Quando olha para o filho, Seu Nízio vê o mesmo menino que corria atrás da bola nos campos de terra de Lagoa da Prata.
"O sucesso foi bom para ele. Ele poderia ter mudado, mas eu vejo o Gilberto do mesmo jeito, o mesmo garoto de antes. Ele trata todo mundo do mesmo jeito. A gente tem que ser o que a gente é. Nunca pode mudar. Tem que ficar sempre com o pezinho no chão. O orgulho é muito grande pelo o que ele faz e o pelo caráter que ele tem. O caráter de um homem vem em primeiro lugar. Ele tem um coração muito grande," disse o pai Nízio.
Diferente de Dunga, Gilberto Silva não é um líder que grita, que se impõe em campo pela forte personalidade. Prefere apostar no jeito mineiro. Algo que deu certo até na Inglaterra, onde foi capitão do Arsenal. Jogou por seis anos no clube onde ganhou o apelido de "The Invisible Wall" (O muro invisível).

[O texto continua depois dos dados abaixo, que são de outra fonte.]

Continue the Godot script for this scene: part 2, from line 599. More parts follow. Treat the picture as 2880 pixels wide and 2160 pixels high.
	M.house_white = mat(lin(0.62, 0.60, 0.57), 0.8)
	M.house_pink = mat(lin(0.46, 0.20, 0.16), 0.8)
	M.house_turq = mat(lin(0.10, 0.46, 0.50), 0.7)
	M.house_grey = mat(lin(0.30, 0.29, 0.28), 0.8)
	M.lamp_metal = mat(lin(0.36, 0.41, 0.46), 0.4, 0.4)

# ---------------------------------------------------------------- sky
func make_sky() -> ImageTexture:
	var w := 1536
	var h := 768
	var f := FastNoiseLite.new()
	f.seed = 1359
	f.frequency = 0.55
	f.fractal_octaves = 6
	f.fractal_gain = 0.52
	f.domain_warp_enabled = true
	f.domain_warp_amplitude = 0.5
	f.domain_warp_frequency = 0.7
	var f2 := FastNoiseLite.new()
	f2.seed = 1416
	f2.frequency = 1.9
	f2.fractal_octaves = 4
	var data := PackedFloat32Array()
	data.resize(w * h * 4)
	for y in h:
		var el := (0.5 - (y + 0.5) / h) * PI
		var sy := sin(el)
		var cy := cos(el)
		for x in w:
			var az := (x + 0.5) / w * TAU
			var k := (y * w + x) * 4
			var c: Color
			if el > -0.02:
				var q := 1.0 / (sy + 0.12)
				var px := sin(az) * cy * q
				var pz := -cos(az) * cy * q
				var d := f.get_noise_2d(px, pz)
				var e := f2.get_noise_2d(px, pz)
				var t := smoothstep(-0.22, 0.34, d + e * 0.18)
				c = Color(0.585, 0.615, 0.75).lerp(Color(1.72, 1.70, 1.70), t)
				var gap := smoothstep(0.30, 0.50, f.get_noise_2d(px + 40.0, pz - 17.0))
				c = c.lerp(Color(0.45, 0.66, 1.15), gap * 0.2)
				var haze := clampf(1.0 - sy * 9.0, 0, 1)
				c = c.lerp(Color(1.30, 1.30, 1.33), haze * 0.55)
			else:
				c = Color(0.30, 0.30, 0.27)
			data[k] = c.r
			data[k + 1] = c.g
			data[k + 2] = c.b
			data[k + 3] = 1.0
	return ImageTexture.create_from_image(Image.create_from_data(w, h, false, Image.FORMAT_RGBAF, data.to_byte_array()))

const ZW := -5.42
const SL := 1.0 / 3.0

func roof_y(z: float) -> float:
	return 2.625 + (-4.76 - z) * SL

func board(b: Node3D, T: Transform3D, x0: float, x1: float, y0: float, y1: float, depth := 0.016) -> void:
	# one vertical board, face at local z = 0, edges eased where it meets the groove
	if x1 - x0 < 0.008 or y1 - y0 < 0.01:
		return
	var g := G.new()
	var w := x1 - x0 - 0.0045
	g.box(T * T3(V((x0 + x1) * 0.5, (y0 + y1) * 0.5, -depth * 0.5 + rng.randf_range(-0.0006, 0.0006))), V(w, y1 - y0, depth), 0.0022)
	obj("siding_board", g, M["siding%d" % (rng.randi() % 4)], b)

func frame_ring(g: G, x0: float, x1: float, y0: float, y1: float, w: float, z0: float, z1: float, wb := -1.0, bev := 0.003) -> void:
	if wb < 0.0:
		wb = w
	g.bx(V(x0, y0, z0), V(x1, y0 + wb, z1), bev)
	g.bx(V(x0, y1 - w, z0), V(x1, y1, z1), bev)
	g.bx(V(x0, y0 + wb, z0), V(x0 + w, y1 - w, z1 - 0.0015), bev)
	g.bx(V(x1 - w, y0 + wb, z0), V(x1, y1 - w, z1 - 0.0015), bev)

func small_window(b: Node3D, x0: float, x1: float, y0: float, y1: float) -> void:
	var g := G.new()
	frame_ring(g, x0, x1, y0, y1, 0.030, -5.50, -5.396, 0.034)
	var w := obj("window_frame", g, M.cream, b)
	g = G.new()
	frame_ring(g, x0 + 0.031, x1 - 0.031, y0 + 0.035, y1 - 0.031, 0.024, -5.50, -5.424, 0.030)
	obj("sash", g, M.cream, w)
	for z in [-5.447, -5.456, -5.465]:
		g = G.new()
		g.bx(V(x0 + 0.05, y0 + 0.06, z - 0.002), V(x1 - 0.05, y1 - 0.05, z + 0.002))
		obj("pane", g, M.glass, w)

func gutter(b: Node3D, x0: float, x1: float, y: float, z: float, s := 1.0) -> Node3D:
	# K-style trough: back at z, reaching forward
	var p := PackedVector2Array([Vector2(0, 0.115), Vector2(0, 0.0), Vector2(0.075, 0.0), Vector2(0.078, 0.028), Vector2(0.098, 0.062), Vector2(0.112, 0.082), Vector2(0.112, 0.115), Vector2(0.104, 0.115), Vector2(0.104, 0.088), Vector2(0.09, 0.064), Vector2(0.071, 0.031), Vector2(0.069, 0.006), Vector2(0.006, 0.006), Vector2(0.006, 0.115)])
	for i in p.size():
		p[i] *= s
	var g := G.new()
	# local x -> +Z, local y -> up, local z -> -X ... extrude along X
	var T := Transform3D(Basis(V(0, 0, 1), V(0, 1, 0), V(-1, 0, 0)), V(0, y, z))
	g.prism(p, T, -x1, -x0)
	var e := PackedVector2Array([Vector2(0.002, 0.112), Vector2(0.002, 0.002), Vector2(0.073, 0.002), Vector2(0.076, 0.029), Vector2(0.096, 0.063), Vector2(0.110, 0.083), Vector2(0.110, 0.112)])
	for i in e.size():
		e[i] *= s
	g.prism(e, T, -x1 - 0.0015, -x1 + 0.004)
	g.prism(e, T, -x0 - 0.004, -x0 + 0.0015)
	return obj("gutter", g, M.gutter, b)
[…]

Atualmente, o volante mora na Grécia com a esposa Simone e o filho Gilberto Júnior. Joga no Panathinaikos, onde conquistou o título nacional nesta temporada. Aos 33 anos, está bem adaptado ao exterior. Só sente falta da comida da mãe, preparada no fogão a lenha.
"A comida é bem diferente. Tenho saudade da comida de mãe. Comida de mãe é comida de mãe, nê, não tem jeito. Ela faz um macarrão com salsicha que é maravilhoso. Só ela sabe a receita, não passa para ninguém."
"Ele come de tudo. Só não come jiló. Mas ele gosta muito de um franguinho caipira. E um peixe também no fogão a lenha. Ele ama a comida feita no fogão a lenha. Ele chega aqui e fica louco! É uma coisa típica de roça mesmo, de mineiro," conta a mãe Maria Izabel.
Gilberto Silva não pode negar. A vida hoje é bem mais doce do que nos tempos em que trabalhava na fábrica de bala de caramelo.
"Posso ter mais conforto, dar uma vida melhor para os meus pais, para os meus filhos. É bem mais doce (risos)."